In the circuit shown below, maximum Zener diode current will be ______ mA.

The Zener diode, the load resistor $$R_L$$ and the series resistor $$R_S$$ are connected across a dc source of $$V_S$$ volts.

The Zener voltage is $$V_Z = 6\text{ V}$$ and the series resistance is $$R_S = 1\text{ k}\Omega$$ (as shown in the given circuit diagram).

Step 1 - Identify the condition for the maximum Zener current.
  • The total current flowing through $$R_S$$ splits into the load current $$I_L$$ and the Zener current $$I_Z$$:
    $$I_S = I_L + I_Z$$
  • To make $$I_Z$$ as large as possible we must make $$I_L = 0$$. This happens when the load is disconnected (open-circuit) or its resistance is very large.
  • Therefore, at $$I_Z(\max)$$ the entire current $$I_S$$ flows through the Zener diode.

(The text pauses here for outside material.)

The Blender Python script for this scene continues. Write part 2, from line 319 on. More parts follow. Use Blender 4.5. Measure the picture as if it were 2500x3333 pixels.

Step 2 - Find the current through the series resistor $$R_S$$ under this condition.
  • The voltage across $$R_S$$ equals the difference between the source voltage and the regulated Zener voltage: $$V_S - V_Z$$.
  • Ohm’s law gives
    $$I_S = \frac{V_S - V_Z}{R_S}$$.

Step 3 - Insert the numerical values.
  • Here $$V_S = 15\text{ V}$$, $$V_Z = 6\text{ V}$$ and $$R_S = 1\text{ k}\Omega$$.
  • Hence
    $$I_S = \frac{15 - 6}{1\,\text{k}\Omega} = \frac{9\text{ V}}{1000\ \Omega} = 0.009\text{ A}$$.

Step 4 - Convert to milli-amperes and state the answer.
  • $$I_S = 0.009\text{ A} = 9\text{ mA}$$.
  • Because $$I_L = 0$$ in this situation, $$I_Z(\max) = I_S = 9\text{ mA}$$.

Therefore, the maximum Zener diode current is 9 mA.